Monday, December 21, 2015


Chilling Words

by Emily Talmage, Maine BAT

originally posted on her blog: http://emilytalmage.com/2015/12/15/chilling-words/

Last spring, before my fourth graders took the Smarter Balanced Assessment, I knew that it would not be a test worth administering.

In addition to knowing that it would be long, developmentally inappropriate, and unlikely to inform my instruction in any meaningful way, I also knew that I would be required to sign a security agreement that said I could not view the test as my students took it.  (Were they hiding something or did they really just have that little respect for teachers?)

I also knew a few things that I don’t think many people know even now – that, for example, the “adaptive” version of the test had never been field tested (they used the “fixed” version as the field test, claiming that results from that test would inform the “adaptive” version), and that the “adaptive” claim itself was pretty much bunk.

So, when I got a note from a parent a week or two before the test began asking for my professional opinion on the upcoming test, you might think that I would have been able to do the type of things doctors get to do when parents ask about treatments: explain the benefits (um…), and the risks (your child is being used as a lab rat in what amounts to a corporate testing experiment, it may or may not severely stress her out, she’ll lose a bunch of learning time while she’s at it, and neither you nor I will have a clue what to make of the “results” when we get them back.)

But, of course, I was allowed to do no such thing.

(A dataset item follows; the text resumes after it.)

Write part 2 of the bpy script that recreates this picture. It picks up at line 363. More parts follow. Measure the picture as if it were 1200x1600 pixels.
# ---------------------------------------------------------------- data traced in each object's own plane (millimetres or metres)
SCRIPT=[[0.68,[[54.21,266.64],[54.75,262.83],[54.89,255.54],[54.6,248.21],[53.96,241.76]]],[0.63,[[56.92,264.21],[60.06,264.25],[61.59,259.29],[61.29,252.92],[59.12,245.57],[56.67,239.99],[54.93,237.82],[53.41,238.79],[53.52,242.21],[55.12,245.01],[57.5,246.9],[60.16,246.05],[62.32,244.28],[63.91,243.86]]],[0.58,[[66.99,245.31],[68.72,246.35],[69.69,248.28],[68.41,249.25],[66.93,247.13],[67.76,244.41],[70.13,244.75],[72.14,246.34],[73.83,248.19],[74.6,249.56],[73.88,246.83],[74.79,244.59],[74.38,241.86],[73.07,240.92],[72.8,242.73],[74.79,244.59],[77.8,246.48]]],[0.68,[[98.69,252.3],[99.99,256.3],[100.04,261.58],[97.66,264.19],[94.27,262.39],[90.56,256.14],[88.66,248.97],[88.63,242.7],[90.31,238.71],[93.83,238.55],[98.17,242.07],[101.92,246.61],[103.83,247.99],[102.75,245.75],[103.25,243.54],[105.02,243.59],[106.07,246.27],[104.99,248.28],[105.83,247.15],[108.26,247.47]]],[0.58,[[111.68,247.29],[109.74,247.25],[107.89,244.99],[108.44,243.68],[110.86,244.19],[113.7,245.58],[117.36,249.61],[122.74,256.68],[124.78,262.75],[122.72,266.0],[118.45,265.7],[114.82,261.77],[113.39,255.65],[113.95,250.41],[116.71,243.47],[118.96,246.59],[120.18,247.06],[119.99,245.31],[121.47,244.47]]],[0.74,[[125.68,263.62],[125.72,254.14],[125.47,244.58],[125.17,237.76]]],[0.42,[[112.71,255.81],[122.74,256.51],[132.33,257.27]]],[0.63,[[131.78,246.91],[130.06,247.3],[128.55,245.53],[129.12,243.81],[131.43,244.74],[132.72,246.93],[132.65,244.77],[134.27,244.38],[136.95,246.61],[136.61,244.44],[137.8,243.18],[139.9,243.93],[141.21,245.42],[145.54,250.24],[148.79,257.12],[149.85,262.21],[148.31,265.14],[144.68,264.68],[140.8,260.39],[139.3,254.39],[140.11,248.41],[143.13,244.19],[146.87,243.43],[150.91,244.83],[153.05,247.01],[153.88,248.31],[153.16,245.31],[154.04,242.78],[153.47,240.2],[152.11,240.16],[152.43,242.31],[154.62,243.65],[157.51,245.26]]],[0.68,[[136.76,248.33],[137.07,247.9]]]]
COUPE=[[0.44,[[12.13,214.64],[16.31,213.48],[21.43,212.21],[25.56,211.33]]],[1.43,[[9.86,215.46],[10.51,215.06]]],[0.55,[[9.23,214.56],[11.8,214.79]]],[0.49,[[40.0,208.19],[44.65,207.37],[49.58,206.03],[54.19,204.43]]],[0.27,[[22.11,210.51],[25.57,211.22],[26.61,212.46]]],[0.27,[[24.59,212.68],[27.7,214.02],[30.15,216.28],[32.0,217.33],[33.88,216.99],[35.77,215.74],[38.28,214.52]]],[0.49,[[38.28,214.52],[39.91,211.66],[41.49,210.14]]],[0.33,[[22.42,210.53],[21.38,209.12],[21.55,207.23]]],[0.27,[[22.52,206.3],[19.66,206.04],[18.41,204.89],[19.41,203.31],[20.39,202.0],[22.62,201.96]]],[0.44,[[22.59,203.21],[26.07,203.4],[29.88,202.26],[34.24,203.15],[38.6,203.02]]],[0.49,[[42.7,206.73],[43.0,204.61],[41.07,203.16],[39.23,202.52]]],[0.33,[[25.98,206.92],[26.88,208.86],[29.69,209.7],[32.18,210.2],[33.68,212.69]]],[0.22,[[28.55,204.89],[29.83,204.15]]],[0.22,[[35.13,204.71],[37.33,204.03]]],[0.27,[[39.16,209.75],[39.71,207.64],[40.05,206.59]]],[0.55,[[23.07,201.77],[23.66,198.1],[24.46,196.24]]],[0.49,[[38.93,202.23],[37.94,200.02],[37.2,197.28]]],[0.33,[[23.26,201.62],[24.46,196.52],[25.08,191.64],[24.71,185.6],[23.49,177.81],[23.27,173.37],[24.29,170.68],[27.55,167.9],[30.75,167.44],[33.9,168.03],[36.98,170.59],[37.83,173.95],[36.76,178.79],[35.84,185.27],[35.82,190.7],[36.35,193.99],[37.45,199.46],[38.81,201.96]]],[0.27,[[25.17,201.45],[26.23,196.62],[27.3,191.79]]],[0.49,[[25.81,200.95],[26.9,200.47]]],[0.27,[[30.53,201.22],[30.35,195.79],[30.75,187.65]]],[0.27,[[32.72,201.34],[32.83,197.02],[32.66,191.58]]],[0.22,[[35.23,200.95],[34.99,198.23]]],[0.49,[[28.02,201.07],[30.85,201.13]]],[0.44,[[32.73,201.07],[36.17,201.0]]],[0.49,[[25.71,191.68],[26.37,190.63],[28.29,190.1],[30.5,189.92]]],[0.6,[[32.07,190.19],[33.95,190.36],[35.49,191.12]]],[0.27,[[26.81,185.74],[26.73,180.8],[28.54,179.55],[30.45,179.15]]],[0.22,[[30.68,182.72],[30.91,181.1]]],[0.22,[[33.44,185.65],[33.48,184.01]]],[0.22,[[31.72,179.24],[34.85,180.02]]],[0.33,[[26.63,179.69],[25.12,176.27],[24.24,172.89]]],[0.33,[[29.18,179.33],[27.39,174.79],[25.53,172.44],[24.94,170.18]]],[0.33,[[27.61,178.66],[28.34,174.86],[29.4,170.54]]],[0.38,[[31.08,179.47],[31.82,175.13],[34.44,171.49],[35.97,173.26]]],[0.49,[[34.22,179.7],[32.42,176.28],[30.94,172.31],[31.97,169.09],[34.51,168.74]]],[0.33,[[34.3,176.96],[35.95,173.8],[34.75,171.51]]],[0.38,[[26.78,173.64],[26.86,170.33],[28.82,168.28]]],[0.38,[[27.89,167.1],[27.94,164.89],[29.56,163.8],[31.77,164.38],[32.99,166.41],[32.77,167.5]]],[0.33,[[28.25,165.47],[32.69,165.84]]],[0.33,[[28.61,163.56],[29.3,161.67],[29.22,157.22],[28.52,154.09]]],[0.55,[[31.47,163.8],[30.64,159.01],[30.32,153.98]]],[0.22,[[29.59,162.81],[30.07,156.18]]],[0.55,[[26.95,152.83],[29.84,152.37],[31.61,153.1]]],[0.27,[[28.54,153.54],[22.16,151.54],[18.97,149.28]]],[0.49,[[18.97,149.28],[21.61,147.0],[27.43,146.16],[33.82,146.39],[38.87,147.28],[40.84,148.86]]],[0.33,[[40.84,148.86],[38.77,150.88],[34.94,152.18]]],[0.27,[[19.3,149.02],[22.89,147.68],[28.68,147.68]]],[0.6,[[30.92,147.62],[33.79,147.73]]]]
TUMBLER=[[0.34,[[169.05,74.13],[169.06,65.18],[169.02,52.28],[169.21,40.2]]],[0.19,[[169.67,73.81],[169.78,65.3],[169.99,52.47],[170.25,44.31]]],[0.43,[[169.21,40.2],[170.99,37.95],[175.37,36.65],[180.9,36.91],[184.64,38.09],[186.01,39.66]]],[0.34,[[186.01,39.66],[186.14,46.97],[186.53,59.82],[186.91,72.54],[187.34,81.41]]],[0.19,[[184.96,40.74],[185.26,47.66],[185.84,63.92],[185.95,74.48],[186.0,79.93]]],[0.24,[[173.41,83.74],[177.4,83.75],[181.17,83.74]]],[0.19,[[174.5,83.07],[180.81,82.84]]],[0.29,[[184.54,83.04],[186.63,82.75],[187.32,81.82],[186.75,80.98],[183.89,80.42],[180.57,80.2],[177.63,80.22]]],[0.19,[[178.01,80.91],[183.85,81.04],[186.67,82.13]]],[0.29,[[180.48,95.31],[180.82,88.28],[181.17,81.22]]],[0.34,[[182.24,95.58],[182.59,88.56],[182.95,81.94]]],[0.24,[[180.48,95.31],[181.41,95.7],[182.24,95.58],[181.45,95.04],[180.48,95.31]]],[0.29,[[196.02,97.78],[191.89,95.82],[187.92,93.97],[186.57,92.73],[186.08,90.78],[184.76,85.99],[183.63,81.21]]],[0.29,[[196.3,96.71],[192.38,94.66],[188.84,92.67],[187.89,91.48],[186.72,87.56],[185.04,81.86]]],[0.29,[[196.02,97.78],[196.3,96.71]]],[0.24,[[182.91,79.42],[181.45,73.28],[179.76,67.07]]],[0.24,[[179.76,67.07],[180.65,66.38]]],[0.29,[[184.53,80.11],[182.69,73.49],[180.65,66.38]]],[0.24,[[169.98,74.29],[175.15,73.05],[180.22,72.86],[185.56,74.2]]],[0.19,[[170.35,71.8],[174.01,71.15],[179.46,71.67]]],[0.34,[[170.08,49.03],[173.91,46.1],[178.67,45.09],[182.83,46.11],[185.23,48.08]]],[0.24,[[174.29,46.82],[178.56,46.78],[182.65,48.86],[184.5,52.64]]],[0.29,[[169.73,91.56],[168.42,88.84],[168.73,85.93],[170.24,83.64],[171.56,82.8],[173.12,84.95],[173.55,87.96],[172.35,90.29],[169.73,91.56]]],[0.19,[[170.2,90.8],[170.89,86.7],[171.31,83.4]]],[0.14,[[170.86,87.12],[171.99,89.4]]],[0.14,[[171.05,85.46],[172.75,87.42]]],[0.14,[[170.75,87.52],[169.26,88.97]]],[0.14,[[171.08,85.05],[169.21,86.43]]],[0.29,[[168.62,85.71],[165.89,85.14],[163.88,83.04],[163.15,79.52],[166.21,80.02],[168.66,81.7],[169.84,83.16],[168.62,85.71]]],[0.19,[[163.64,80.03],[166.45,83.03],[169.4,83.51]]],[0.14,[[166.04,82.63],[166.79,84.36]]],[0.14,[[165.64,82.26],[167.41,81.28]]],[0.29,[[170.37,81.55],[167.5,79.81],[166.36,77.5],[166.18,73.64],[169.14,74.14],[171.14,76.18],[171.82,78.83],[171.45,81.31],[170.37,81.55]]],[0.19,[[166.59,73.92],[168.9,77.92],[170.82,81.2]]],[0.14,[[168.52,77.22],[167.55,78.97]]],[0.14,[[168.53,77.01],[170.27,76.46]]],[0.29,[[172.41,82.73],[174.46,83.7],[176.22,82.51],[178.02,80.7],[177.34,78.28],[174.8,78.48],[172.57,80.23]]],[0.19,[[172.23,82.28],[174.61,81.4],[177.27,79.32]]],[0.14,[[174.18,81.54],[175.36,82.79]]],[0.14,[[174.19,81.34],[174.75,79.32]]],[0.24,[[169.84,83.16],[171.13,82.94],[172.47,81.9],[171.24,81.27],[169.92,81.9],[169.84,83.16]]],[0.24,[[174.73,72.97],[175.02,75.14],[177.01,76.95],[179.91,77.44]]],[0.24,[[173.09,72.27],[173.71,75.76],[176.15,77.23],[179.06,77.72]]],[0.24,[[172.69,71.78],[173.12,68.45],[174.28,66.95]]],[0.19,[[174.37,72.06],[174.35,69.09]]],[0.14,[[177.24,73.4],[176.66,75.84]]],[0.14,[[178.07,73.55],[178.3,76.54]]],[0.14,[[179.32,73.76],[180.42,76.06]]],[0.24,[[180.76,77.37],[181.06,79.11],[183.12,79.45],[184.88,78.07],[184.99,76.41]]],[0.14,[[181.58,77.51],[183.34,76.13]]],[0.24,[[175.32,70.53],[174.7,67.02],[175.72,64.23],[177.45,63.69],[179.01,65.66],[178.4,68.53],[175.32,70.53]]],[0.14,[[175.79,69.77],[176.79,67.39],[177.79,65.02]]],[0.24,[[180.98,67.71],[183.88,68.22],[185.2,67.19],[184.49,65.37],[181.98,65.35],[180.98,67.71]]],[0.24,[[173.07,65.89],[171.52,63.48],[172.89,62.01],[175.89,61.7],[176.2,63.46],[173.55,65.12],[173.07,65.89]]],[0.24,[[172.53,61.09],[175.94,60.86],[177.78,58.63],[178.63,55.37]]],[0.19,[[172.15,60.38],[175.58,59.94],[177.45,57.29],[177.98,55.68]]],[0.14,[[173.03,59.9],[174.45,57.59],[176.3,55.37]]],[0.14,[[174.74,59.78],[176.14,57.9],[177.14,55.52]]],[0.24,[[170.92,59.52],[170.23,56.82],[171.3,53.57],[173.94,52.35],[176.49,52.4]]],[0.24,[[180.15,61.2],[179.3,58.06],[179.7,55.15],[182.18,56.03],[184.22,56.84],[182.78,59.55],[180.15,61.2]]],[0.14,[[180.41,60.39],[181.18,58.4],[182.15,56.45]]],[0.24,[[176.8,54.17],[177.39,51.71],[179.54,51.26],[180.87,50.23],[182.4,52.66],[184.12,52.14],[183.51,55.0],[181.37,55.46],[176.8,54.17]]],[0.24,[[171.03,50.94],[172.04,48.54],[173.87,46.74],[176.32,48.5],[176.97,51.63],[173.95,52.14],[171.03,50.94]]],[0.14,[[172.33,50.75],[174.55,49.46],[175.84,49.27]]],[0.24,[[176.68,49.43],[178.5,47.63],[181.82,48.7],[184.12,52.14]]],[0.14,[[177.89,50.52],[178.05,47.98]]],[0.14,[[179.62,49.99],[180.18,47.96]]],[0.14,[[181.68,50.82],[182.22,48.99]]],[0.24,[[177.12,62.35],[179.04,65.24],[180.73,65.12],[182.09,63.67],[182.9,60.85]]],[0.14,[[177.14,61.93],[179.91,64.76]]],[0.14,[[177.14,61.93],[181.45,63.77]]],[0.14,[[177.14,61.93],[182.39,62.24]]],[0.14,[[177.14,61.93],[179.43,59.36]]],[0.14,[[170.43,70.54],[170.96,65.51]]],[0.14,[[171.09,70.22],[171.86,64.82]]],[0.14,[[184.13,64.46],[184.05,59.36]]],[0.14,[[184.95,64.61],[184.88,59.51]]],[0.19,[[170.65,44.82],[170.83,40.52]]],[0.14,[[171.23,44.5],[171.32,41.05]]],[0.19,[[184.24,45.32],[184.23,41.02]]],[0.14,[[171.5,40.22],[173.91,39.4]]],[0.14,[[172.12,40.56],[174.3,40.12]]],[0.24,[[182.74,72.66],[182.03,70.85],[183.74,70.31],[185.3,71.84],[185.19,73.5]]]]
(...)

Instead, letters went home with all students explaining the “benefits” of the test, and I, meanwhile, was told to be “very careful.”

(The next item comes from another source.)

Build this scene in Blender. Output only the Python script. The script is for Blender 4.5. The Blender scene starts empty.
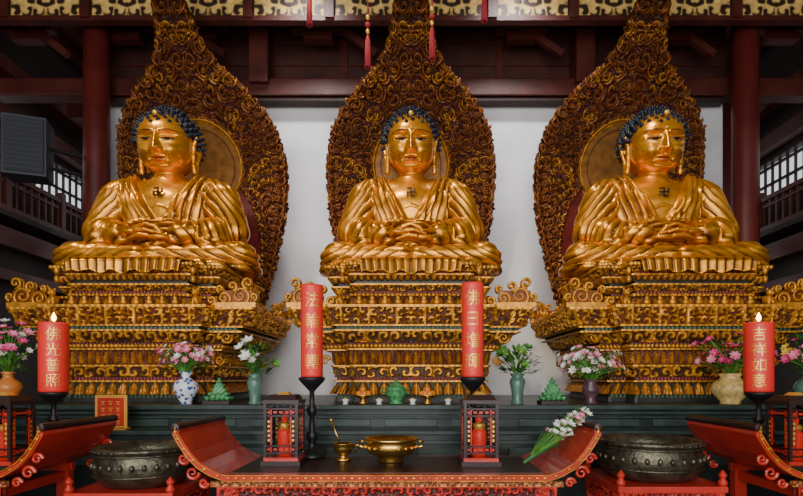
import bpy, bmesh, math, random
import numpy as np
from mathutils import Matrix, Vector
random.seed(5); np.random.seed(5)
S=bpy.context.scene
COL=S.collection
pi=math.pi

# ------------------------------------------------------------ materials
def mat(name,col=(.5,.5,.5),rough=.5,metal=0.,noise=0.,nscale=8.,bump=0.,bscale=30.,emit=None,es=0.,trans=0.,attr=False,ior=1.45,coat=0.):
    m=bpy.data.materials.new(name); m.use_nodes=True
    nt=m.node_tree; N=nt.nodes; L=nt.links
    p=N['Principled BSDF']
    p.inputs['Roughness'].default_value=rough; p.inputs['Metallic'].default_value=metal
    p.inputs['Base Color'].default_value=(*col,1)
    p.inputs['IOR'].default_value=ior
    p.inputs['Coat Weight'].default_value=coat
    if trans: p.inputs['Transmission Weight'].default_value=trans
    if emit: 
        p.inputs['Emission Color'].default_value=(*emit,1); p.inputs['Emission Strength'].default_value=es
    tc=N.new('ShaderNodeTexCoord')
    src=None
    if attr:
        a=N.new('ShaderNodeAttribute'); a.attribute_name='Col'; src=a.outputs['Color']
        L.new(a.outputs['Alpha'],p.inputs['Metallic'])
        L.new(src,p.inputs['Base Color'])
    if noise:
        n=N.new('ShaderNodeTexNoise'); n.inputs['Scale'].default_value=nscale; n.inputs['Detail'].default_value=6
        L.new(tc.outputs['Object'],n.inputs['Vector'])
        r=N.new('ShaderNodeMapRange'); r.inputs['From Min'].default_value=.3; r.inputs['From Max'].default_value=.7
        r.inputs['To Min'].default_value=1-noise; r.inputs['To Max'].default_value=1+noise
        L.new(n.outputs['Fac'],r.inputs['Value'])
        mx=N.new('ShaderNodeVectorMath'); mx.operation='SCALE'
        if src: L.new(src,mx.inputs[0])
        else: mx.inputs[0].default_value=col
        L.new(r.outputs[0],mx.inputs['Scale'])
        L.new(mx.outputs[0],p.inputs['Base Color'])
    if bump:
        n2=N.new('ShaderNodeTexNoise'); n2.inputs['Scale'].default_value=bscale; n2.inputs['Detail'].default_value=5
        L.new(tc.outputs['Object'],n2.inputs['Vector'])
        b=N.new('ShaderNodeBump'); b.inputs['Strength'].default_value=bump; b.inputs['Distance'].default_value=.02
        L.new(n2.outputs['Fac'],b.inputs['Height']); L.new(b.outputs[0],p.inputs['Normal'])
    return m
M={}
M['gilt']=mat('gilded_lacquer',rough=.29,noise=.28,nscale=5,attr=True,bump=.15,bscale=25,coat=.2)
M['paint']=mat('painted_carving',rough=.42,noise=.35,nscale=9,attr=True)
M['hair']=mat('blue_black_hair',(.010,.015,.030),.35)
M['plaster']=mat('white_plaster',(.92,.90,.92),.85,noise=.16,nscale=1.1,bump=1.,bscale=1.8)
M['redwood']=mat('dark_red_wood',(.085,.016,.010),.45,noise=.35,nscale=3,bump=.2,bscale=12)
M['maroon']=mat('maroon_board',(.06,.015,.010),.6,noise=.35,nscale=2.5)
M['redcol']=mat('red_column_paint',(.12,.016,.012),.4,noise=.25,nscale=2)
M['darkwood']=mat('dark_wood',(.03,.014,.010),.6,noise=.3)
M['redlac']=mat('red_lacquer',(.50,.030,.018),.3,noise=.2,nscale=5,coat=.4)
M['darklac']=mat('dark_lacquer',(.03,.012,.01),.35)
M['stone']=mat('green_black_stone',(.014,.024,.021),.3,noise=.4,nscale=4)
M['stonel']=mat('green_stone_edge',(.028,.05,.042),.35,noise=.4,nscale=6)
M['floor']=mat('stone_floor',(.10,.09,.08),.5,noise=.3,nscale=2)
M['candle']=mat('red_wax',(.92,.045,.035),.35,noise=.06)
M['goldp']=mat('gold_paint',(.9,.48,.08),.35,metal=.5)
M['brass']=mat('brass',(.70,.42,.10),.25,metal=.95,noise=.15)
M['bronze']=mat('dark_bronze',(.10,.09,.06),.38,metal=.75,noise=.5,nscale=12,bump=.4,bscale=35)
M['black']=mat('black_iron',(.012,.012,.014),.4)
M['glass']=mat('lantern_glass',(.75,.78,.8),.02,trans=1.,ior=1.05)
M['ledred']=mat('lamp_red_glow',(.6,.02,.015),.4,emit=(1,.05,.02),es=.35)
M['flame']=mat('flame',(1,.7,.3),.5,emit=(1,.55,.18),es=14.)
M['wvase']=mat('celadon_glass',(.22,.42,.33),.1,trans=.6)
M['yvase']=mat('yellow_porcelain',(.75,.55,.20),.2,noise=.4,nscale=20)
M['dvase']=mat('dark_vase',(.10,.05,.06),.2,noise=.3,nscale=20)
M['ovase']=mat('orange_vase',(.65,.22,.05),.2)
M['leaf']=mat('green_leaf',(.09,.28,.035),.5,noise=.3,nscale=20)
M['leafd']=mat('dark_green_leaf',(.03,.12,.03),.5)
M['pink']=mat('pink_petal',(.90,.26,.46),.6)
M['magenta']=mat('magenta_petal',(.80,.05,.27),.6)
M['white']=mat('white_petal',(.85,.84,.78),.6)
M['yel']=mat('yellow_petal',(.85,.6,.08),.6)
M['jade']=mat('jade_green_glaze',(.07,.30,.10),.25,noise=.5,nscale=30)
M['orange']=mat('orange_fruit',(.85,.28,.03),.5)
M['porc']=mat('porcelain',(.8,.8,.75),.2)
M['grey']=mat('grey_plastic',(.045,.05,.065),.5)
M['greyd']=mat('speaker_grille',(.03,.034,.045),.7)
M['tassel']=mat('red_silk',(.35,.02,.03),.7)
M['goldo']=mat('gold_ornament',(.66,.29,.03),.38,metal=.5,noise=.45,nscale=14)
M['carvo']=mat('carved_amber_wood',(.22,.06,.012),.4,metal=.25,noise=.6,nscale=10)
m=mat('blue_white_porcelain',(.8,.82,.85),.15); M['bw']=m
nt=m.node_tree; v=nt.nodes.new('ShaderNodeTexVoronoi'); v.inputs['Scale'].default_value=22
r=nt.nodes.new('ShaderNodeValToRGB'); r.color_ramp.elements[0].color=(.04,.09,.35,1); r.color_ramp.elements[1].color=(.8,.83,.88,1)
r.color_ramp.elements[0].position=.35; r.color_ramp.elements[1].position=.5
tc=nt.nodes.new('ShaderNodeTexCoord'); nt.links.new(tc.outputs['Object'],v.inputs['Vector'])
nt.links.new(v.outputs['Distance'],r.inputs[0]); nt.links.new(r.outputs[0],nt.nodes['Principled BSDF'].inputs['Base Color'])

# ------------------------------------------------------------ helpers
def npmesh(name,V,F,mats,col=None,smooth=True):
    me=bpy.data.meshes.new(name)
    me.from_pydata([tuple(v) for v in V],[],[tuple(int(i) for i in f) for f in F])
    for k in (mats if isinstance(mats,(list,tuple)) else [mats]): me.materials.append(M[k])
    if smooth: me.polygons.foreach_set('use_smooth',np.ones(len(me.polygons),bool))
    if col is not None:
        a=me.color_attributes.new('Col','FLOAT_COLOR','POINT')
        a.data.foreach_set('color',np.asarray(col,dtype=np.float32).ravel())
    me.update(); return me
def obj(name,me,loc=(0,0,0),parent=None,rot=(0,0,0)):
    o=bpy.data.objects.new(name,me); COL.objects.link(o); o.location=loc; o.rotation_euler=rot
    if parent: o.parent=parent
    return o
def empty(name,loc):
    o=bpy.data.objects.new(name,None); COL.objects.link(o); o.location=loc; o.empty_display_size=.2; return o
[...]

Check out the video below, and realize that this is the message being sent to teachers all over the country and not just about standardized testing.  (A teacher told me recently that her administrators insisted they appear to be “on board” with the latest reforms both in and out of school.)

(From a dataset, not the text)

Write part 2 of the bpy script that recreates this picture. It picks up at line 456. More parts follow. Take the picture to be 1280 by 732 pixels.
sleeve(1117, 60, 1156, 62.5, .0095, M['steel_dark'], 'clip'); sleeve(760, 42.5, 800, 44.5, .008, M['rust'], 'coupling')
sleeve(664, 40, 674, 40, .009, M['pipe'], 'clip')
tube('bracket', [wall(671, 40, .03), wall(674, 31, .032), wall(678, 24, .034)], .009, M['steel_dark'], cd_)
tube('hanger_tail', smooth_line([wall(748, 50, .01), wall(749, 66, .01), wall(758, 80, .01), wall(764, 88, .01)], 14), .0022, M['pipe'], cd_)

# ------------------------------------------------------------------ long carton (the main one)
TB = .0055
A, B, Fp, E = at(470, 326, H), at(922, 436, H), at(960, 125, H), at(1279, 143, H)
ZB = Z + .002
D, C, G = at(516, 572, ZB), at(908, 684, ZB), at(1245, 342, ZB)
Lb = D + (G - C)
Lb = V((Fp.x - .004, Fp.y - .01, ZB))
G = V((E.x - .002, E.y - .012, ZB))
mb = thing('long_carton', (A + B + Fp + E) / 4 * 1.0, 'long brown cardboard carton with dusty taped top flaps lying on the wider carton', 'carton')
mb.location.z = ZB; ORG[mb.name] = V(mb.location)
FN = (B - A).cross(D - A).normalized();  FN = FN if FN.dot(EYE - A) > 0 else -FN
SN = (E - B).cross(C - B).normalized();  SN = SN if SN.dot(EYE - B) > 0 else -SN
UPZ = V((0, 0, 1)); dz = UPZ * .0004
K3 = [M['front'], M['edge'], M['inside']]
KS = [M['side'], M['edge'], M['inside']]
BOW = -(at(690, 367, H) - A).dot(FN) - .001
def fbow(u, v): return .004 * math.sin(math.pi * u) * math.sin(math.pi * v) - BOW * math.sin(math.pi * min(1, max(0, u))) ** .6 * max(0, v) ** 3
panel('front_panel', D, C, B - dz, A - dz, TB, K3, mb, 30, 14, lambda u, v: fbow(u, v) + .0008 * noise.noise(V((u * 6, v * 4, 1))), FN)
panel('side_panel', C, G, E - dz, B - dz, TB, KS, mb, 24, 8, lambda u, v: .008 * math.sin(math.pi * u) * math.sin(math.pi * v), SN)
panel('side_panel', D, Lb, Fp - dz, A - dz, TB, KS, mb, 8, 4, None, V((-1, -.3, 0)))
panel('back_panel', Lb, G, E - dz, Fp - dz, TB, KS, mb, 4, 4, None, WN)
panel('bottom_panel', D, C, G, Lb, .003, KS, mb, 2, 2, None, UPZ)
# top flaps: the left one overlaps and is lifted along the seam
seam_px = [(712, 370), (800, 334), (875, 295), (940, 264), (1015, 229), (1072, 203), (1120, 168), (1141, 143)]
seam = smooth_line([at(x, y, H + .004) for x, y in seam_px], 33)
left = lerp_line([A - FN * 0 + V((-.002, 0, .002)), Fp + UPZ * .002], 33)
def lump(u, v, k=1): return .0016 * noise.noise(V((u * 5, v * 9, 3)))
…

 Audience Member: “Can educators share their legitimate concerns about the test with parents?”
 Anita Skop (New York City Superintendent): “They shouldn’t. They shouldn’t because they have no right to say ‘This is how I feel.’ They have no right. It’s not their job.”
Tell me, Ms. Skop, what is our job?

To do the bidding of our higher ups, whatever they may be?

To conduct “research and development” in our classrooms for private testing companies?
To  administer digital media  while we monitor data dashboards?
How have we reduced teachers – who have dedicated their careers to educating children – to so little?